Teosto is also thinking hard – as a growing number of people in the music industry are – about the potential impact of artificial intelligence technology.

There are three angles of interest. First, how AI can be used in music-streaming and recommendations; and second, how AI might help a society like Teosto process data more efficiently. But third, there is the question of AI music composition.

I don’t think it will be just a story of human authors versus non-human authors. It will be as much about human composers working with AI technologies, and creating something that’s a combination of human and machine,” says Sirppiniemi.

“Yes, there will be applications of music and AI that will take over, for example, background music in stores. Music in TV shows may be another area where AI applications in music could have some role in the future.”

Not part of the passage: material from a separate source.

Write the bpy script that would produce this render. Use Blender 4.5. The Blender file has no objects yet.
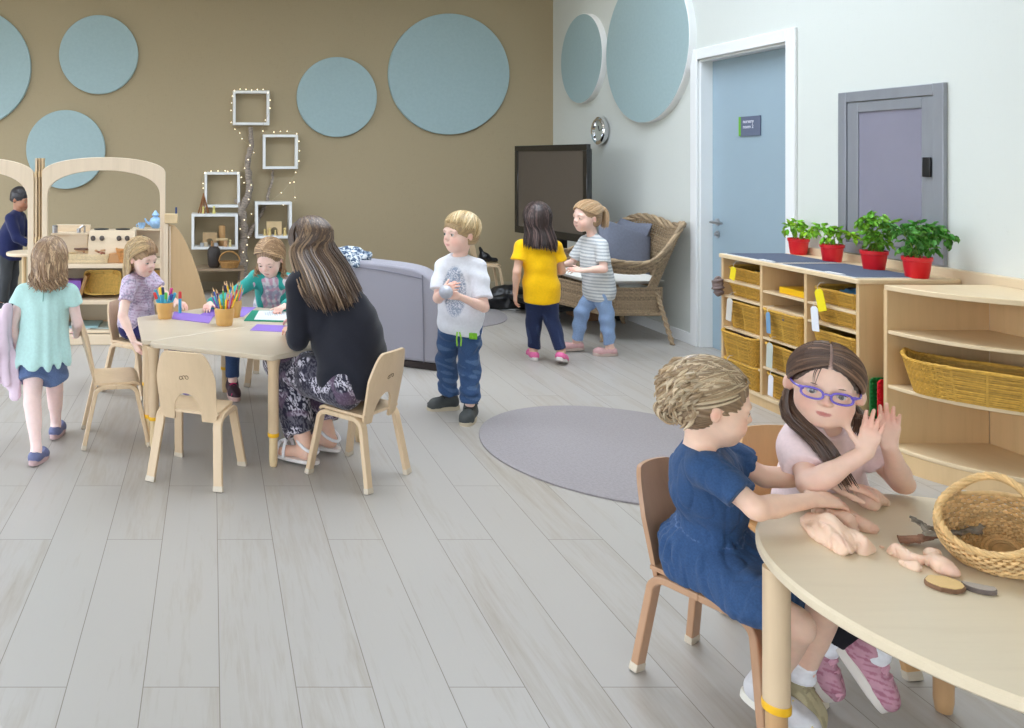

“I don’t see this as a big threat to human composers, though. I see it more as a lot of possibilities for building new things. A combination of technology, and then adding a layer of human creativity.”

Pekari and Sirppiniemi hope that keeping an open mind will help Teosto stay nimble and smart in the years ahead, although both stress that they are anchored by practical considerations too.

“We have to explain how everything comes back to getting more value for authors and publishers. But if we want to stay relevant for the next 10 or 20 or 30 years, we don’t really know what’s going to come, so that’s the idea behind doing a lot of small-scale pilots in many areas,” says Sirppiniemi.

“We hope it will put us in a pretty good position. If you look at other societies, some are doing R&D work that is more focused on basically how to save their business, rather than looking so much and so widely into new possibilities,” agrees Pekari.

“We are small, so some of the changes in the environment may hit us even harder than they do the big societies. But we need to try to be smarter and faster. We have more to lose, but more freedom of movement to innovate,” concludes Sirppiniemi.